━━━━━ Source data ━━━━━

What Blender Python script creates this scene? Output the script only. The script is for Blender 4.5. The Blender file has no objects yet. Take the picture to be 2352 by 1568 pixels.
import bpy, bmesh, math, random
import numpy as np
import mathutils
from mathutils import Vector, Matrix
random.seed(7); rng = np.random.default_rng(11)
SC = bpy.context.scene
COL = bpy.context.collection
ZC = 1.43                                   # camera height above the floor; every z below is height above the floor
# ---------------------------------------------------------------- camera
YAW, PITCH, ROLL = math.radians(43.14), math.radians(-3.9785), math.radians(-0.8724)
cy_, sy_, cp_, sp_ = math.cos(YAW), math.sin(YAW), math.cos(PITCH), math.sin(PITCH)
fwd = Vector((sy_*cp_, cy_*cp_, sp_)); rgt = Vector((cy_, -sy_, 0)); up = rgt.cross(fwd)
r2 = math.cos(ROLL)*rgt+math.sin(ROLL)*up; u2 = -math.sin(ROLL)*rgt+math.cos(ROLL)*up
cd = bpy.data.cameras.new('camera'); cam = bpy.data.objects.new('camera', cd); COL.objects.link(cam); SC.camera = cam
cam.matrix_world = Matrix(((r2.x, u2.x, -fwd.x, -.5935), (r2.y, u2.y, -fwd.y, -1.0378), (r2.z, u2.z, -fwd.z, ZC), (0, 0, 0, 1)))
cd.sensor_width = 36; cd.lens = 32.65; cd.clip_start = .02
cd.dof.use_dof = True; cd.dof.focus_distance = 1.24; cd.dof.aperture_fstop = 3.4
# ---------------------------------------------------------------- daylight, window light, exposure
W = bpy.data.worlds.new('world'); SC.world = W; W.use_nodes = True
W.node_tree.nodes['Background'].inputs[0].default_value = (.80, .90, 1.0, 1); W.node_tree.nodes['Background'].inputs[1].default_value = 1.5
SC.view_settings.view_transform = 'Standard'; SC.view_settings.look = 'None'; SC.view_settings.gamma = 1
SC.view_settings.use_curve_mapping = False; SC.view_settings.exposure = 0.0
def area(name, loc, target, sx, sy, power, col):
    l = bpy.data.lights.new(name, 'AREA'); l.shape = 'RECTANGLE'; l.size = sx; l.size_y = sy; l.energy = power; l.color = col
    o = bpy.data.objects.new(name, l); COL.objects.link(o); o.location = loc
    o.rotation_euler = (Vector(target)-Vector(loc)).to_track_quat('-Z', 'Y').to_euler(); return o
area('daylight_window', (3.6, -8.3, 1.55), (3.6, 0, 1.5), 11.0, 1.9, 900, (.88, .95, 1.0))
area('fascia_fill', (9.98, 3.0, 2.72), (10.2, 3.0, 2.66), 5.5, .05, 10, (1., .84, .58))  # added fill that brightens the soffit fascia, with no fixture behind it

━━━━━

▶ [Problem requirements]: How many lines in the listing contain "objects"? Answer with the number alone.

▶ [Solution to the exercise]: 3